== Description of the task ==
Set all the material down again unchanged, without the pictures.

== Collected material ==
┄┄┄┄┄┄┄┄┄┄┄┄┄┄┄┄┄┄┄┄
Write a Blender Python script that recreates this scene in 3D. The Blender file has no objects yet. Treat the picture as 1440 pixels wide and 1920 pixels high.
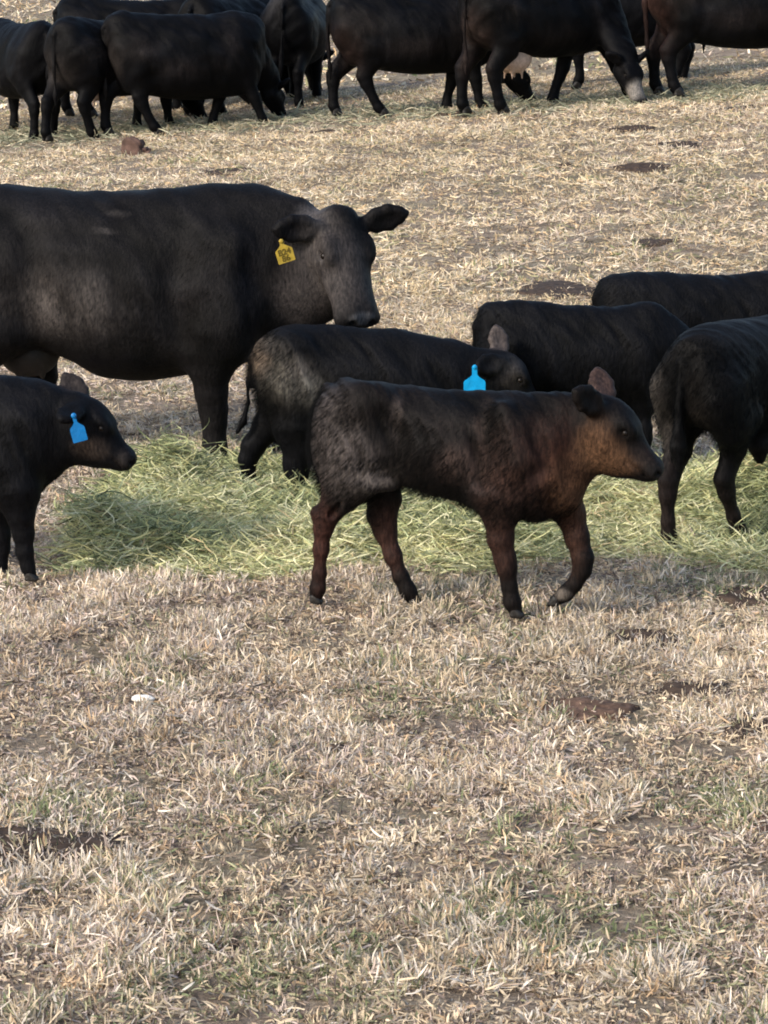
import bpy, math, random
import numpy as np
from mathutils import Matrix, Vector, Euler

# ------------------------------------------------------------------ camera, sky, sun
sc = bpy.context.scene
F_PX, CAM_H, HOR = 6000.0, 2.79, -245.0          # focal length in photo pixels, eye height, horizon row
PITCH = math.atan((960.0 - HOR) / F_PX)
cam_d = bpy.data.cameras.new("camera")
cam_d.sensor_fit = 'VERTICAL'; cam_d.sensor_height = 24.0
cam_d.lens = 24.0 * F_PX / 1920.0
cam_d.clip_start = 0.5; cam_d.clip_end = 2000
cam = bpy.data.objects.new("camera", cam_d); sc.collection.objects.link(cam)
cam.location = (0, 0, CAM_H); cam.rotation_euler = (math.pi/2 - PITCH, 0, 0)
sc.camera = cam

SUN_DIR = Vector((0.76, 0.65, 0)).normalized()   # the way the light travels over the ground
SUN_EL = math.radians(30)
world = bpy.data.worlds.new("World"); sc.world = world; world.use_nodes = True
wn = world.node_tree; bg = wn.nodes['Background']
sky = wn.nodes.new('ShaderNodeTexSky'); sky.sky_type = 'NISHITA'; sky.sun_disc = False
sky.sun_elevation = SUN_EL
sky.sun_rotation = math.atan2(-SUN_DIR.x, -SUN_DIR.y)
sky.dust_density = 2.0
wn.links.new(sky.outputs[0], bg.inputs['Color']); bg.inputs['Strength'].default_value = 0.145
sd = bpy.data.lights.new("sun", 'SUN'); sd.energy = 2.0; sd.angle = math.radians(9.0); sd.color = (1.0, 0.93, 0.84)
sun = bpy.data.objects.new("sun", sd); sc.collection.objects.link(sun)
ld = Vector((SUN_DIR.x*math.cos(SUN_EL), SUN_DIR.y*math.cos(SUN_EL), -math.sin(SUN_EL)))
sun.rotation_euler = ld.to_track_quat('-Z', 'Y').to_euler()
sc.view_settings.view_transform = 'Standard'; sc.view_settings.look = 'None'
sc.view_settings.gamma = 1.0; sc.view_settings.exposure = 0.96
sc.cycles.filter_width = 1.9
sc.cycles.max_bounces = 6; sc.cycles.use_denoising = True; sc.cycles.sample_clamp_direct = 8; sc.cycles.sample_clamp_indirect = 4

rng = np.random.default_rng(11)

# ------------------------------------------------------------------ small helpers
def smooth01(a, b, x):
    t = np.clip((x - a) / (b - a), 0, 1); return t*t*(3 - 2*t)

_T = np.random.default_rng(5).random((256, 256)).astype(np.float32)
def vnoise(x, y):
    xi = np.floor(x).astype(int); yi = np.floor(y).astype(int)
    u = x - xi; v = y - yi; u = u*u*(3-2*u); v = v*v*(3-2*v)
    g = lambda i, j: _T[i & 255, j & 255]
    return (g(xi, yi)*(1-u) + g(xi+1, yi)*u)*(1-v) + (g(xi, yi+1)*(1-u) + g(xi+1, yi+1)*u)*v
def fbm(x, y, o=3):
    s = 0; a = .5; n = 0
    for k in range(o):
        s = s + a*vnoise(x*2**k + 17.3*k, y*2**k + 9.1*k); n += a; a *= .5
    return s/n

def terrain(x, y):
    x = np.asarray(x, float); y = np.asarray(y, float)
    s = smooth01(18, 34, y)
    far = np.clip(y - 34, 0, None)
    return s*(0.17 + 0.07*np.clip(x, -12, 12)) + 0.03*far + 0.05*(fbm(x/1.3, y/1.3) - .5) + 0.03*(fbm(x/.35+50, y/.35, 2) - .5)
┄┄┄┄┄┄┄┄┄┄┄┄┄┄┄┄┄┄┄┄
== Problem solution ==
Write a Blender Python script that recreates this scene in 3D. The Blender file has no objects yet. Treat the picture as 1440 pixels wide and 1920 pixels high.
import bpy, math, random
import numpy as np
from mathutils import Matrix, Vector, Euler

# ------------------------------------------------------------------ camera, sky, sun
sc = bpy.context.scene
F_PX, CAM_H, HOR = 6000.0, 2.79, -245.0          # focal length in photo pixels, eye height, horizon row
PITCH = math.atan((960.0 - HOR) / F_PX)
cam_d = bpy.data.cameras.new("camera")
cam_d.sensor_fit = 'VERTICAL'; cam_d.sensor_height = 24.0
cam_d.lens = 24.0 * F_PX / 1920.0
cam_d.clip_start = 0.5; cam_d.clip_end = 2000
cam = bpy.data.objects.new("camera", cam_d); sc.collection.objects.link(cam)
cam.location = (0, 0, CAM_H); cam.rotation_euler = (math.pi/2 - PITCH, 0, 0)
sc.camera = cam

SUN_DIR = Vector((0.76, 0.65, 0)).normalized()   # the way the light travels over the ground
SUN_EL = math.radians(30)
world = bpy.data.worlds.new("World"); sc.world = world; world.use_nodes = True
wn = world.node_tree; bg = wn.nodes['Background']
sky = wn.nodes.new('ShaderNodeTexSky'); sky.sky_type = 'NISHITA'; sky.sun_disc = False
sky.sun_elevation = SUN_EL
sky.sun_rotation = math.atan2(-SUN_DIR.x, -SUN_DIR.y)
sky.dust_density = 2.0
wn.links.new(sky.outputs[0], bg.inputs['Color']); bg.inputs['Strength'].default_value = 0.145
sd = bpy.data.lights.new("sun", 'SUN'); sd.energy = 2.0; sd.angle = math.radians(9.0); sd.color = (1.0, 0.93, 0.84)
sun = bpy.data.objects.new("sun", sd); sc.collection.objects.link(sun)
ld = Vector((SUN_DIR.x*math.cos(SUN_EL), SUN_DIR.y*math.cos(SUN_EL), -math.sin(SUN_EL)))
sun.rotation_euler = ld.to_track_quat('-Z', 'Y').to_euler()
sc.view_settings.view_transform = 'Standard'; sc.view_settings.look = 'None'
sc.view_settings.gamma = 1.0; sc.view_settings.exposure = 0.96
sc.cycles.filter_width = 1.9
sc.cycles.max_bounces = 6; sc.cycles.use_denoising = True; sc.cycles.sample_clamp_direct = 8; sc.cycles.sample_clamp_indirect = 4

rng = np.random.default_rng(11)

# ------------------------------------------------------------------ small helpers
def smooth01(a, b, x):
    t = np.clip((x - a) / (b - a), 0, 1); return t*t*(3 - 2*t)

_T = np.random.default_rng(5).random((256, 256)).astype(np.float32)
def vnoise(x, y):
    xi = np.floor(x).astype(int); yi = np.floor(y).astype(int)
    u = x - xi; v = y - yi; u = u*u*(3-2*u); v = v*v*(3-2*v)
    g = lambda i, j: _T[i & 255, j & 255]
    return (g(xi, yi)*(1-u) + g(xi+1, yi)*u)*(1-v) + (g(xi, yi+1)*(1-u) + g(xi+1, yi+1)*u)*v
def fbm(x, y, o=3):
    s = 0; a = .5; n = 0
    for k in range(o):
        s = s + a*vnoise(x*2**k + 17.3*k, y*2**k + 9.1*k); n += a; a *= .5
    return s/n

def terrain(x, y):
    x = np.asarray(x, float); y = np.asarray(y, float)
    s = smooth01(18, 34, y)
    far = np.clip(y - 34, 0, None)
    return s*(0.17 + 0.07*np.clip(x, -12, 12)) + 0.03*far + 0.05*(fbm(x/1.3, y/1.3) - .5) + 0.03*(fbm(x/.35+50, y/.35, 2) - .5)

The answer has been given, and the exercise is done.